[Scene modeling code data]
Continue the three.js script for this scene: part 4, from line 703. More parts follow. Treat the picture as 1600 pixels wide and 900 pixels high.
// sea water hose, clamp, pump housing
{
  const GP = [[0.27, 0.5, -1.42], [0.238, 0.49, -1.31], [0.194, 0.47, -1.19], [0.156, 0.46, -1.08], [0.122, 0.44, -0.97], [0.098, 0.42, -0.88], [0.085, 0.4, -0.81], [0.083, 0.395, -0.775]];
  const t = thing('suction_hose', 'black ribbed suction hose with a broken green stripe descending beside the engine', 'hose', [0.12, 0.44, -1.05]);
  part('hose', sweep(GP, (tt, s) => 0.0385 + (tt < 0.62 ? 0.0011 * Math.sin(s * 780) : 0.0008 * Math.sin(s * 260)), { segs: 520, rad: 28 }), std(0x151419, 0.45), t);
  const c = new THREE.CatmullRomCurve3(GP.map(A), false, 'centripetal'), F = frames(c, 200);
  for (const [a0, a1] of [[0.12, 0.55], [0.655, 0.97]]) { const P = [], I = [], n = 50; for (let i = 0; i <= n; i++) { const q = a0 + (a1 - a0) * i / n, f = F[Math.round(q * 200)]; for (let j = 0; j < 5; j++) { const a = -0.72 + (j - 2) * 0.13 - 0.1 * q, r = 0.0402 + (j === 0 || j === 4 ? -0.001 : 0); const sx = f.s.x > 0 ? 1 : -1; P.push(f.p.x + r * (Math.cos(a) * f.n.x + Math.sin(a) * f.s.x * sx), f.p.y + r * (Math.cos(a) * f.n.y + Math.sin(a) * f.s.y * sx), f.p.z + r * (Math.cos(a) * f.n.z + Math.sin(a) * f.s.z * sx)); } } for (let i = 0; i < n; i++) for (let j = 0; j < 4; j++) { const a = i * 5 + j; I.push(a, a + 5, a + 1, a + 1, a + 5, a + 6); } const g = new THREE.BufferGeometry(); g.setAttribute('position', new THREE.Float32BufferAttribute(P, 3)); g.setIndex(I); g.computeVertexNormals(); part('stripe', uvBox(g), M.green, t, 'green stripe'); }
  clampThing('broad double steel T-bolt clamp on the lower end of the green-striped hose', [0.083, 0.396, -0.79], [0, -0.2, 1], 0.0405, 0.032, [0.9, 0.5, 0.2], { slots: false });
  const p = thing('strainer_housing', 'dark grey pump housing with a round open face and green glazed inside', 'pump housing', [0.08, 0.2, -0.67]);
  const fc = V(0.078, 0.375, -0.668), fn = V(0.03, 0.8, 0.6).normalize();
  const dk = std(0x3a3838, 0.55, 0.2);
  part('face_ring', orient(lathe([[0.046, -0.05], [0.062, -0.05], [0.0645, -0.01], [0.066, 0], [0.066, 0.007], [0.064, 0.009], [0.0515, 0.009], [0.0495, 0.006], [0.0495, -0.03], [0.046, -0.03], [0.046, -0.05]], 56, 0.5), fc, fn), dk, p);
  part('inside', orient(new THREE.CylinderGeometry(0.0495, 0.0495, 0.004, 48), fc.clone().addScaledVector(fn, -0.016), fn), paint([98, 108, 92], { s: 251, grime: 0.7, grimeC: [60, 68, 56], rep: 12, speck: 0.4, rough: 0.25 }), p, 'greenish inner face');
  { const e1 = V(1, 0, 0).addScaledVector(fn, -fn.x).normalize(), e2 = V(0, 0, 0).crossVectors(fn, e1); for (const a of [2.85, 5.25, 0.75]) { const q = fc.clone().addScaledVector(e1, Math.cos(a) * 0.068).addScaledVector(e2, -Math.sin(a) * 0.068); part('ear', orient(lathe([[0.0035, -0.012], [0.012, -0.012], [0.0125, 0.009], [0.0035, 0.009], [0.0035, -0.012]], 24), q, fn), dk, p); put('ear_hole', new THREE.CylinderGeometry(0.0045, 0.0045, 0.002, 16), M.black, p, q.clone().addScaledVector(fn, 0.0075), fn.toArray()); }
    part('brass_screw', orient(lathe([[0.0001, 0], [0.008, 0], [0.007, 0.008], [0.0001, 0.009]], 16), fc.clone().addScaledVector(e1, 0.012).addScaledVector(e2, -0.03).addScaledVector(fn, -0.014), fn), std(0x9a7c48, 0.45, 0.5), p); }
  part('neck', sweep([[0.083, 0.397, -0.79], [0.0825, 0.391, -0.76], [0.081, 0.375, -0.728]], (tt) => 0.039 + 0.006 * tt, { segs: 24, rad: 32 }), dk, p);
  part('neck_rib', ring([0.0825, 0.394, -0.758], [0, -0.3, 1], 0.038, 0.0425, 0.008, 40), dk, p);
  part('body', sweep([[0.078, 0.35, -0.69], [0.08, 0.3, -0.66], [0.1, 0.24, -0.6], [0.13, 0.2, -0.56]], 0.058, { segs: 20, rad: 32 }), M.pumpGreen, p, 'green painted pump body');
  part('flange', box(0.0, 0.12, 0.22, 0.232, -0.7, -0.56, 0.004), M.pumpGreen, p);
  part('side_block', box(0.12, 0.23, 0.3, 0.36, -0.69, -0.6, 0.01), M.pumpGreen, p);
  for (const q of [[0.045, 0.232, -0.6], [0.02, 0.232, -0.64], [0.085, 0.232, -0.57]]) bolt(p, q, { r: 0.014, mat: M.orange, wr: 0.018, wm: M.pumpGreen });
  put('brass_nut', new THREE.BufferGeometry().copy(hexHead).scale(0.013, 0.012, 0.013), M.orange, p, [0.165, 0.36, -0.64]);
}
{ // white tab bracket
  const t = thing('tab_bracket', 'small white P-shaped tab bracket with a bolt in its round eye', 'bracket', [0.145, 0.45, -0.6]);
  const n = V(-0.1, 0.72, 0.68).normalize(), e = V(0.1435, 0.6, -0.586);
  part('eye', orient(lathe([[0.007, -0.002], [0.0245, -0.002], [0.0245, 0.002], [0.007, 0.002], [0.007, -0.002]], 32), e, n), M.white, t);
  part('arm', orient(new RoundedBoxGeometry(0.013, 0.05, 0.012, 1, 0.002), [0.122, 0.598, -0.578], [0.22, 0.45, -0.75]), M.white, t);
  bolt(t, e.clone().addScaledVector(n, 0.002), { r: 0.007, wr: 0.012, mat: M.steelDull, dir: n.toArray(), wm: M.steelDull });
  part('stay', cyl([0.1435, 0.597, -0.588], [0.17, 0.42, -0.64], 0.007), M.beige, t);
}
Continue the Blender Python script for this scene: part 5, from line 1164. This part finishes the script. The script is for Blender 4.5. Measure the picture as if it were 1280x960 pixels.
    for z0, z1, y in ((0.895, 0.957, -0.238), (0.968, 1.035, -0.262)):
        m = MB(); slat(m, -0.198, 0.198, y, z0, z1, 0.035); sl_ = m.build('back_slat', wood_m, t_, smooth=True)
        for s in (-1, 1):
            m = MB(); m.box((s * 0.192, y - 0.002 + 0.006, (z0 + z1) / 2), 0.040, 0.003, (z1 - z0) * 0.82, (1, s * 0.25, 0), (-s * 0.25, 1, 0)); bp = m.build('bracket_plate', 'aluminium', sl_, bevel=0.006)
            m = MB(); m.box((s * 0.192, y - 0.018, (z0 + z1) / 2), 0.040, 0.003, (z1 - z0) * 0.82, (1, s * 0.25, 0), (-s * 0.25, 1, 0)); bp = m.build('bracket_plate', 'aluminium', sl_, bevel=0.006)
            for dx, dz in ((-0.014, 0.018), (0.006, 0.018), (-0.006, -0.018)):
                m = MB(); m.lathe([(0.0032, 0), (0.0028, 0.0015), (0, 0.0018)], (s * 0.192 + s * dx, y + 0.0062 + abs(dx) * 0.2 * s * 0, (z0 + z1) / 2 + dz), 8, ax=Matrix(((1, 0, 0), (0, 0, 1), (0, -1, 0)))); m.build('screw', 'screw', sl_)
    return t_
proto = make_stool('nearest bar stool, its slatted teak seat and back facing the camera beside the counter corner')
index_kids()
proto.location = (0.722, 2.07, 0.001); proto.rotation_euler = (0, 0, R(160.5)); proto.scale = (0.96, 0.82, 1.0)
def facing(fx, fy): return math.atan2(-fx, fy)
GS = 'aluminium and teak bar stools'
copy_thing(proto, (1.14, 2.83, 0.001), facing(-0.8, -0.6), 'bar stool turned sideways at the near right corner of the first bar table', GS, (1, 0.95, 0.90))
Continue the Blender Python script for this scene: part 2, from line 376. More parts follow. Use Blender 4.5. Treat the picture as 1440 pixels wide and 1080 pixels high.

# Set problem:
Copy out each line of the listing that holds "pixels".

# Result:
Continue the three.js script for this scene: part 4, from line 703. More parts follow. Treat the picture as 1600 pixels wide and 900 pixels high.
Continue the Blender Python script for this scene: part 5, from line 1164. This part finishes the script. The script is for Blender 4.5. Measure the picture as if it were 1280x960 pixels.
Continue the Blender Python script for this scene: part 2, from line 376. More parts follow. Use Blender 4.5. Treat the picture as 1440 pixels wide and 1080 pixels high.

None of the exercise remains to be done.